The Clone Wars! One of the few articles about the Walkman Clones. I though Kasuga was a niche brand, were they part of Toshiba? I don't think they made many units. You Too Can Afford Unicef's Walkie, New Nation, 1981
This is part of a one-page newspaper ad, I'll post all of the sections. For those too young, Pele was a international soccer superstar in the 70's, from 1981
And here it is on the Epson website https://global.epson.com/company/corporate_history/milestone_products/16_et10.html It is amazing how far LCDs have come in the last forty years. From black on white with just a hundred or so segments used in calculators and watches to 8 Million pixels on a 98" screen!
I'd read the blurbs in magazines and newspapers, I think Sinclair had the marketing muscle, he seemed to get a lot of press for his micro-TV effort but in the end Epson won. Funny thing was I always thought Epson was a USA Based Company, I used to love their printers, they ran forever.

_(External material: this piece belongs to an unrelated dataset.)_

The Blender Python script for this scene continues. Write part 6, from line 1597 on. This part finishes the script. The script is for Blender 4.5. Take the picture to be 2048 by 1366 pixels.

Sony SRF-201 from 1985 another oddball Walkman, these are so small and use a different style headphone jack.
I think the big achievement was the colour LCD, fast enough to display video. A colour CRT tube has so many electrodes etc there is a minimum length irrespective of screen size. I have a 2.2" Panasonic Colour TV which I must dig out and take some photos of sometime, but it is about 10" (25cm) deep, so would require a very large pocket. I have always thought of the company as Seiko-Epson with Seiko mainly making timekeeping stuff and Epson printers. I would guess this TV was a natural progression from the rather pointless Seiko TV watch. Regarding company origins for years I thought Fisher and Marantz were as Japanese as Sony, as we never saw the American products here. The American company for printers was Centronic, who the once common parallel printer port was named after.
I'm trying not to double post these articles but some may be duplicates or different papers with the same article. This would be a fun session to attend! The Straits Times, 1984
There was no writing on the wall yet in 1994. ScreamTracker 3 module (S3M) and Mod files in general you get from bulletin boards, magazine CDs, etc. Fond memories of Axel F and so on through my external Compaq speakers. However, these were nothing like the relatively well compressed MP3 files that would become mainstream a few years later, compared to the extremely slow to exchange and very expensive to store full fidelity, uncompressed WAV files. Well compressed in a balance of audio quality versus file size, for the non audiophile at least.